Osborn v. Reed

153 So. 2d 629 | Ala. | 1961

The question for decision is whether the defendant Evelyn Sims (appellee) was entitled to a judgment non obstante veredicto.

Earline Eloise Osborn instituted this suit against Charles E. Reed and Gordon Lockhart for personal injuries resulting from an automobile accident on October 28, 1959. Later the plaintiff amended her complaint by adding Evelyn B. Sims as a party defendant. At the close of the testimony in *196 the cause, which was tried before a jury, the defendant Charles E. Reed was eliminated by a written requested charge given by the court and the cause submitted to the jury under the wanton count as to the defendants Gordon Lockhart and Evelyn B. Sims. The jury returned a verdict in the amount of $3,000.00 in favor of the plaintiff and against the defendant Evelyn B. Sims only.

The defendant Evelyn B. Sims moved the court for a judgment non obstante veredicto. This motion was granted by the court and a judgment rendered in favor of all of the defendants. The motion for a judgment non obstante veredicto was based on the ground that the verdict against the defendant Sims alone would constitute a complete change of parties defendant. The plaintiff (appellant) duly and legally excepted to this ruling of the court and now assigns this ruling as error on this appeal.

I. At the outset we note that there is a controversy between the parties as to the sufficiency of the record now before this court. It is insisted that there has been inserted between pages 32 and 33 of the transcript of the record filed in this court two (2) sheets of paper which purport to be a transcript of a motion made by appellee Evelyn B. Sims for a judgment non obstante veredicto. A motion has been made in this court that the purported transcript of the motion for a judgment non obstante veredicto be stricken. It is pointed out that by virtue of the provisions of Section 827(1), Title 7, Code of 1940, the court reporter shall "transcribe the evidence, including objections, oral motions, rulings of the court, and the oral charge of the court * * *" and that the transcript of the record does not meet the requirements of this section in that the original transcript on file in this court between pages 32 and 33 is not indexed as a part of the transcript of the record and its correctness is not certified to by the clerk of the lower court as required by Sections 767 and 768, Title 7, Code of Alabama of 1940, and by revised Supreme Court Rule 24.

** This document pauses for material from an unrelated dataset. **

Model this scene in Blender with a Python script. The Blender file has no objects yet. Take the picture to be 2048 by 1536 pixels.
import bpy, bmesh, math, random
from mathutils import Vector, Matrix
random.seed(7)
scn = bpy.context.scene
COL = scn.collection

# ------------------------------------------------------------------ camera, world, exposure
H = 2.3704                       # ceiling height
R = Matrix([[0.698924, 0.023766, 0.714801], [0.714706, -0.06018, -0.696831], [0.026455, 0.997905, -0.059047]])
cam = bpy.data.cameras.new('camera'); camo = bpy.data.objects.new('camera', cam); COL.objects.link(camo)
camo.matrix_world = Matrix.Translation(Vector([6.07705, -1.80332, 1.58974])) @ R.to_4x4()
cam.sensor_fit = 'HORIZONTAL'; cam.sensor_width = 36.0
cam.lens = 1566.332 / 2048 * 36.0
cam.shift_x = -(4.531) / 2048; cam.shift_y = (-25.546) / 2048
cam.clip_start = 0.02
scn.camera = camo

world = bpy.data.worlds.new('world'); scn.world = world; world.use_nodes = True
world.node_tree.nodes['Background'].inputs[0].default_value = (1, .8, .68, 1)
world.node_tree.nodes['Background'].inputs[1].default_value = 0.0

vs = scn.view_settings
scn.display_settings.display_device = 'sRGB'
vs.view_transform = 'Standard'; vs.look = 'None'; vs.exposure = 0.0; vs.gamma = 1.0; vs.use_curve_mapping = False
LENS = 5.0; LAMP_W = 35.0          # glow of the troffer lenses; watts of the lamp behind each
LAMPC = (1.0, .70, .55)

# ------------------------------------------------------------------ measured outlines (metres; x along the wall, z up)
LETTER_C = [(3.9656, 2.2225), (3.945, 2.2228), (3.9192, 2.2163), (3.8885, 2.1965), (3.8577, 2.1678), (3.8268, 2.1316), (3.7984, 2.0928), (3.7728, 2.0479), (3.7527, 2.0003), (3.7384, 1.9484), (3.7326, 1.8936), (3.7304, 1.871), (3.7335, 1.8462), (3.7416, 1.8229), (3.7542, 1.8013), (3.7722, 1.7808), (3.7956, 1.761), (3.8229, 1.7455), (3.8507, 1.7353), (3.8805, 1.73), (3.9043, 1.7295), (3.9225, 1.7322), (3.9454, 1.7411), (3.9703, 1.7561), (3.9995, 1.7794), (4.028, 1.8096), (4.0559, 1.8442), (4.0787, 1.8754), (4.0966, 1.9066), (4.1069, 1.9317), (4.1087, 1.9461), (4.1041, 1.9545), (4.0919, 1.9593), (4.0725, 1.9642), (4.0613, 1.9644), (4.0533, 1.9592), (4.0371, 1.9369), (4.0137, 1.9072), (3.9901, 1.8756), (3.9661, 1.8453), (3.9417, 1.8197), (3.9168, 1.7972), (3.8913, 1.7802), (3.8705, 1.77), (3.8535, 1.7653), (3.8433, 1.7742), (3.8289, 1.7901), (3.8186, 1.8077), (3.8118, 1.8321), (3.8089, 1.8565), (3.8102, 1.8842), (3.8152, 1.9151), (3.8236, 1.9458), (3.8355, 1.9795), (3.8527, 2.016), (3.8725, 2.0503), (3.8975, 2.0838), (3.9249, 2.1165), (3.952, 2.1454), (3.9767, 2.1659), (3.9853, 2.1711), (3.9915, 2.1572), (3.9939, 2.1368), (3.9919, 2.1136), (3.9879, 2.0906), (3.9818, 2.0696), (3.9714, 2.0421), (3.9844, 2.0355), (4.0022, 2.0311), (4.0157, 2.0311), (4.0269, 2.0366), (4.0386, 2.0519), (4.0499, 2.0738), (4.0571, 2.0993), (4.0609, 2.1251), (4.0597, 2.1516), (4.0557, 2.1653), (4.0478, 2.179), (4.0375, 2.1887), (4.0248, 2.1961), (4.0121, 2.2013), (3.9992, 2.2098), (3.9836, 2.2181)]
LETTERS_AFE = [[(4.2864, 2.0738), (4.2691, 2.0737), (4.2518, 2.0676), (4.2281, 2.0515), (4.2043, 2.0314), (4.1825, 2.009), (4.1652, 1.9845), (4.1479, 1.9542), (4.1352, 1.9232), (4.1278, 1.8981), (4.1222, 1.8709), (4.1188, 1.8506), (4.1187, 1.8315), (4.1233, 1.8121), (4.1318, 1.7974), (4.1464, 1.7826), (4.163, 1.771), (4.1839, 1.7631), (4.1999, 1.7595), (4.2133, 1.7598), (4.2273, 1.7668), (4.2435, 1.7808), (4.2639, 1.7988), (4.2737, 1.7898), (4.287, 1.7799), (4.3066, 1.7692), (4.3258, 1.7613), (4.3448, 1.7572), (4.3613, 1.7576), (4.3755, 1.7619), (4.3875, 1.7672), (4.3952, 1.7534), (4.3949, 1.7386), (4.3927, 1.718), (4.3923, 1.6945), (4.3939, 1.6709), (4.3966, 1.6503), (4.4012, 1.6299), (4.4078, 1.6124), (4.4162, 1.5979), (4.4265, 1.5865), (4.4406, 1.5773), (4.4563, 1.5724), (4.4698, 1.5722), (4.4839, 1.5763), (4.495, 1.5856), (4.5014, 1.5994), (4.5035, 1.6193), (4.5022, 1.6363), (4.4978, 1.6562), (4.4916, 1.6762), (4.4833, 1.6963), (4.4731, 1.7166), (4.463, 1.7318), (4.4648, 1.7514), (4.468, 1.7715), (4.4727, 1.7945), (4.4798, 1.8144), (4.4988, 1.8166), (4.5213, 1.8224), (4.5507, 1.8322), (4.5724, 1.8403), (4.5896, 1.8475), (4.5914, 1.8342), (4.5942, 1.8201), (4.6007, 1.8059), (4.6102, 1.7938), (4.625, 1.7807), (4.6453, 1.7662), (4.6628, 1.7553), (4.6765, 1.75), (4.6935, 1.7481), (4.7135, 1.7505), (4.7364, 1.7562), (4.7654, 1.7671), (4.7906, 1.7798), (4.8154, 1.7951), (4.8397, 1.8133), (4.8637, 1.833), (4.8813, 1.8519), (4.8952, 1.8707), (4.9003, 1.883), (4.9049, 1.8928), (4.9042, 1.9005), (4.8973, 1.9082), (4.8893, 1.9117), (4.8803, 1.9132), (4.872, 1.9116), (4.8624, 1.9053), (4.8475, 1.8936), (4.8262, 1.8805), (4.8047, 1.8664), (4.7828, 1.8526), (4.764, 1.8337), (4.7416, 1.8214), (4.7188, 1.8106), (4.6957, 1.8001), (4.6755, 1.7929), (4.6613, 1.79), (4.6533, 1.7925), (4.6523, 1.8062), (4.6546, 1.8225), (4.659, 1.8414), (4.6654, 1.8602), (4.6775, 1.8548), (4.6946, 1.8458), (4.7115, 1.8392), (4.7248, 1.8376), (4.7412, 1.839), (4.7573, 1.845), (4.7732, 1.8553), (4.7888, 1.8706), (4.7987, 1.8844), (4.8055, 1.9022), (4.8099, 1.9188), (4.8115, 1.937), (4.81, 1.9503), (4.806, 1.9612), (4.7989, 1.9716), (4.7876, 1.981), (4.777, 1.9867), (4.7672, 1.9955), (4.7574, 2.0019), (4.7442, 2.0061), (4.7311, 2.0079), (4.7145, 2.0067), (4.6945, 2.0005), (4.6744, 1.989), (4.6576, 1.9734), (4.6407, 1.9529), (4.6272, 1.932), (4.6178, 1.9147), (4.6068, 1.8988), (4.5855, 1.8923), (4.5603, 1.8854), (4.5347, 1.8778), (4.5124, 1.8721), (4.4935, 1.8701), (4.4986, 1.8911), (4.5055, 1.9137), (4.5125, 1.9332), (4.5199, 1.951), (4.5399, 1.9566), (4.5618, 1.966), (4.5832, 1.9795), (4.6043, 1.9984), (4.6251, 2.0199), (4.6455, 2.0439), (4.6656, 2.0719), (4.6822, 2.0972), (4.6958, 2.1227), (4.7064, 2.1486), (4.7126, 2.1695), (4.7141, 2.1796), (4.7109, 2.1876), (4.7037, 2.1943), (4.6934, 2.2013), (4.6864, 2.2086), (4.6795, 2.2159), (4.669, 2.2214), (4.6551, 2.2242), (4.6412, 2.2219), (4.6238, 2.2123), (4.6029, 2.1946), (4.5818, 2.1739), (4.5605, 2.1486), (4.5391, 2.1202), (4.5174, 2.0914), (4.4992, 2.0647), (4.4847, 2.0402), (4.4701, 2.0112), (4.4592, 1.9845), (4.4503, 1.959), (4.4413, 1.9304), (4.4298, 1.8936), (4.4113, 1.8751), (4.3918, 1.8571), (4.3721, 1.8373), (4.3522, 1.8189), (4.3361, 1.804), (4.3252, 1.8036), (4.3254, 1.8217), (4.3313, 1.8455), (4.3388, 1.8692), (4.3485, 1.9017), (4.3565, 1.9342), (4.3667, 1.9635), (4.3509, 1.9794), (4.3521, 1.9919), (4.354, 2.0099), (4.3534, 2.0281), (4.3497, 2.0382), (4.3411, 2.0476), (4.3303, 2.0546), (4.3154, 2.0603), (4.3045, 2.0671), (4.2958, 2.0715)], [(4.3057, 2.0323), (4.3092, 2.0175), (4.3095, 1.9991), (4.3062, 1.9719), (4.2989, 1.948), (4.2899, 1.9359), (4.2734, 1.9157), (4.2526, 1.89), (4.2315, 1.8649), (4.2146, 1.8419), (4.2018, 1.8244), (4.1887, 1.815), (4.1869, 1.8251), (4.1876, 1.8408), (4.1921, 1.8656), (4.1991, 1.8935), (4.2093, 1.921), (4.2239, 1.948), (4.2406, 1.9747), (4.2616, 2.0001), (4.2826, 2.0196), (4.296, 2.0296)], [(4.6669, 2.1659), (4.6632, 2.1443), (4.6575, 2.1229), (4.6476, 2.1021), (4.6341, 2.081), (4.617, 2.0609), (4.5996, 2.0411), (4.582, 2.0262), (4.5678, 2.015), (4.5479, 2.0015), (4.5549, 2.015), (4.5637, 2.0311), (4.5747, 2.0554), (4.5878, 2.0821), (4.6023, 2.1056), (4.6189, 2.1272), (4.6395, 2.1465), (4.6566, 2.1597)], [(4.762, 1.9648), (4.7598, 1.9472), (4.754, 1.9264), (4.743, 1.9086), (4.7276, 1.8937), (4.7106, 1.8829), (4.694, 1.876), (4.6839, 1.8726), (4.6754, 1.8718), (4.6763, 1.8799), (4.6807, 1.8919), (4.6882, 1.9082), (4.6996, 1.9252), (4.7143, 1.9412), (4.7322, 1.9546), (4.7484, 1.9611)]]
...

We are unable, however, to agree with the foregoing proposition of the appellee. It appears to us from the record that the motion for a judgment non obstante veredicto which was made orally was transcribed by the court reporter and filed in this case. It was approved by the trial judge and bound in the transcript which was certified by the clerk.

II. This brings us to a consideration of the merits of the case. It is true that a case cannot begin against one or more defendants and end with a judgment solely against a new defendant brought in by amendment, unless he waives the change. Roth v. Scruggs, 214 Ala. 32, 106 So. 182; Rarden Mercantile Co. v. Whiteside, 145 Ala. 617, 39 So. 576; Alabama Power Co., et al. v. Watts, 218 Ala. 78, 117 So. 425. Section 239, Title 7, Code of 1940 does not change this rule and authorize an entire change of parties during the course of a suit. Roth v. Scruggs, supra; Van Landingham v. Alabama Great Southern R. Co., 243 Ala. 31, 8 So.2d 266.

In Roth v. Scruggs, supra, this court said, "When a new party defendant is introduced by amendment, and under the testimony no recovery can be had against the original defendants, or either of them, the new party is also entitled to the affirmative charge. Otherwise an entire change of parties is effected by the expedient of retaining the original parties until the cause is submitted to the jury." [214 Ala. 32,106 So. 185]

While it is true that the defendant Charles Reed was eliminated from the case by the court on a written requested charge, the case went to the jury both as to Gordon Lockhart, an original defendant, and as to Evelyn Sims, who was brought in by amendment. We have no evidence before us as the appeal was taken solely on the record. Nor is the oral charge of the court in the record. We do not see how we can say from the record before us that the jury could not have found also against Gordon Lockhart. It results that there has been no entire change in the parties and the court *197 was in error in granting the motion for a judgment non obstante veredicto.

Reversed and remanded.

LIVINGSTON, C. J., and LAWSON and MERRILL, JJ., concur.